Bediüzzaman’ı siyasetteki muktesit mesleğe irşad eden Cemaleddin Afgani’in aynı zamanda onun siyasi düşünce yapısını da etkilediğini gözlemlemek mümkün.

Efgani, yaşadığı dönemin şartlarına bağlı olarak siyasî olaylarla daha fazla gündeme gelmiştir. Bu nedenle Efgani’nin, Hindistan, İran, Türkiye ve Mısır gibi İslâm dünyasının en önemli merkezlerinin dışında İngiltere, Fransa ve Rusya gibi dönemin sömürgeci güçlerini de yakından inceleme ve tanıma fırsatı bulması, sömürgeciliğin mahiyetine ve İslâm dünyasının siyasî durumuna yönelik bugün de önemli sayılabilecek görüşler ortaya koymasına ortam ve imkan hazırlamıştır. O yaşadığı dönemin ulema ve aydınlarından çoğunun mahrum olduğu bir siyasî perspektife, kavrayış ve duyarlılığa sahiptir. Efgani’nin ıslahat fikirlerinin çeşitli yönleri vardır fakat onun asıl düşüncesi İslâm dünyasında yenilik hareketi başlatmaktır. O, kendi döneminde Doğuyla Batı’yı iyi gözlemlemiş; Müslüman toplumların ilerleyen Batı karşısındaki geri kalmışlığına çare arayışı içine girmiştir. Halefi olan Bediüzzaman da tedenni-i milletten ahu vah ederek geri kalmışlığa çareler sunmuştur. Şam’da Emevi camiinde 1911 yılında okuduğu hutbede İslam aleminin neden geri kaldığını ve Batı’nın neden ilerlediğini veciz bir şekilde dile getirmiştir.

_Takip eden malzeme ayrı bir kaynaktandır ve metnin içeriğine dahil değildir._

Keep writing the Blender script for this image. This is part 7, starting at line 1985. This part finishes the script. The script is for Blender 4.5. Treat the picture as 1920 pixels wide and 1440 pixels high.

Efgani’nin din ve siyaset birliği anlayışında, din siyasete değil, siyaset dine tâbidir. O, bu düşünceyi iki yönlü; birincisi, içerde bulunan hâkim güçlere, ikincisi de dışarıdan gelen sömürge güçlerine karşı kullanmayı düşünmüştür. Afgani, siyasî kararlara katkı sağlamaları için halkı din etrafında toplayarak bir birlik oluşturma çabasına girişmiştir. Bediüzzaman da aynı metodu kullanarak özellikte meşrutiyet döneminde Siyaset ile dine hizmet etmeye gayret etmiş. Bununla ilgili günün gazetelerinde makaleler yayınlamıştır.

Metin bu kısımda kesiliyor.